Known but long ignored, bistatic radar has been getting a second look in recent years. For example, bistatic radar could potentially enable the U.S. military to spot and track enemy aircraft with greater precision. The system might consist of a central surveillance aircraft carrying a large radar transmitter, as well as several small, unmanned craft carrying radar receivers. The transmitter plane could hang back while the receiver-bearing planes ventured far into enemy territory.
Still, monostatic radar retains some advantages. For example, target location with monostatic radar is a snap: Once a target has been detected somewhere along the narrow beam of the radar, it's simply a matter of measuring the time that elapses between sending a radio signal and detecting its echo. Since the speed at which radio waves travel through the atmosphere is known, it's simple to calculate the distance of the plane. Bistatic radar, by contrast, must employ sophisticated computer analysis to perform this basic task.
Roke Manor's system is known as "passive bistatic" radar because it makes use of existing radio signals rather than generating its own. Using a cellphone tower for a transmitter, the system listens with its receivers for the echoes of the cellphone signals, then analyzes those echoes to detect flying objects. The idea arose when an engineer recalled that the first British radar experiments had relied on the BBC's main transmitter in London to "illuminate" the target.
"What if a stealth aircraft had flown across London in 1934?" managing director Stine recalls one of his colleagues asking. "Would that radar have detected it?" Roke's passive bistatic radar is also similar to a system called Silent Sentry that was recently developed by Lockheed Martin -- though Silent Sentry relies on radio and television signals, not those from cellphones.
Is cellphone -- based radar a true threat to national security? John Shaeffer, co-founder of stealth consultants Marietta Scientific and co-author of the standard textbook on radar detection, has doubts. "I'm not sure," he says, "that there's a real pony in there." Shaeffer points out that a bistatic radar system has the best chance of defeating stealth when the receiver is on the opposite side of the airplane from the transmitter, which means the airplane is already inside enemy territory before the radar has a chance of picking it up.
An even bigger question has to do with power. Conventional monostatic radars focus hundreds of kilowatts into a pencil beam, like a bright searchlight. Cellphone towers, by contrast, put out only tens of watts, and in all directions, more like a household lightbulb. Like ripples on a pond, the radio waves lose energy as they spread, and they scatter farther when they hit a target, so the signal at the receiver is weak. Although TV and FM radio signals are stronger than those from cellphones, they are still much weaker than those emitted by a focused radar transmitter.

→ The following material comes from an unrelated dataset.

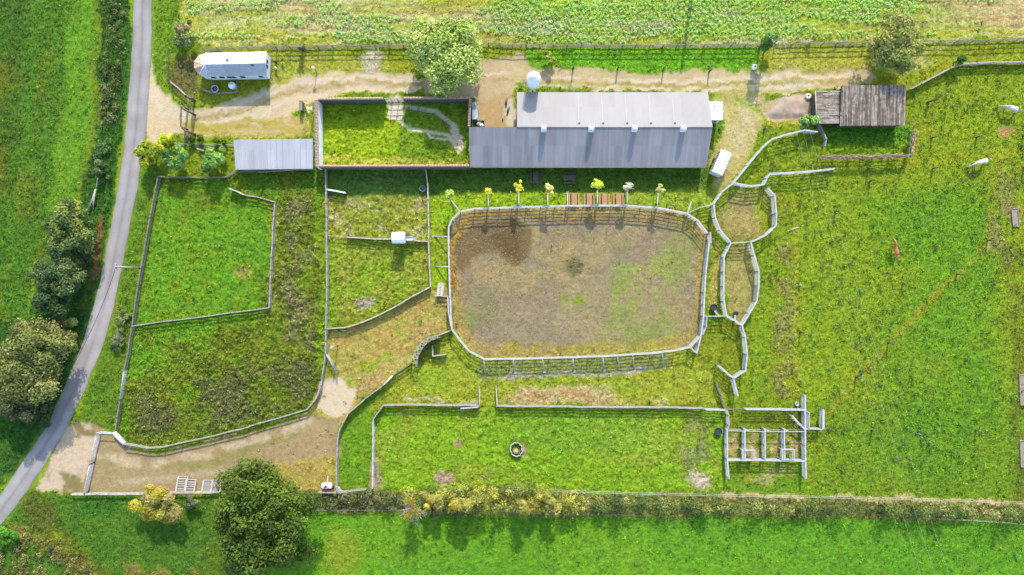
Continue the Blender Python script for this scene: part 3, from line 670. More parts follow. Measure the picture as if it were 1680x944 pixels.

In a March 2000 report on critical military technologies, the Pentagon's Defense Threat Reduction Agency wrote that TV-based bistatic radars like Silent Sentry have some potential against stealth targets. Even so, the Pentagon's Low Observables/Counter Low Observables Executive Committee, or Excom, which controls the export of any technology that could compromise stealth, does not mention bistatic radar in a long list of potential counter-stealth techniques. And the Pentagon has permitted Lockheed Martin to go public with its Silent Sentry system, which the company is pitching as a way for one nation to keep a discreet eye on another's airspace, perhaps to stop smuggling or other illegal traffic.
Roke Manor researchers have been close-lipped about how their radar system would work, but the company has released a diagram showing that it depends on multiple receivers. When a cellphone tower sends out a signal, each receiver hears it twice. The first signal comes directly from the tower and the second is an echo from the target. If three or more receivers measure the time difference between the two signals, using GPS to provide precise synchronization of the arrival times, they should be able to pinpoint the target.
But as the Roke Manor scientists roll up their sleeves, stealth engineers continue to refine the shapes of their all-but-invisible aircraft. Today's technical papers describe planes whose radar cross-sections are the size not of small birds but of mosquitoes. Moreover, work is progressing on stealth- improving methods that have nothing to do with a plane's shape. Edges and other "hot spots" on stealth aircraft can be treated with plastics or paints that contain radar-absorbing inks, powders, or mineral compounds. Notably, those materials are most effective in the microwave band where cellphones operate.
And so, even in our signal-strewn, wireless world, the 60-year-old game of cat-and-mouse between radars and their targets continues.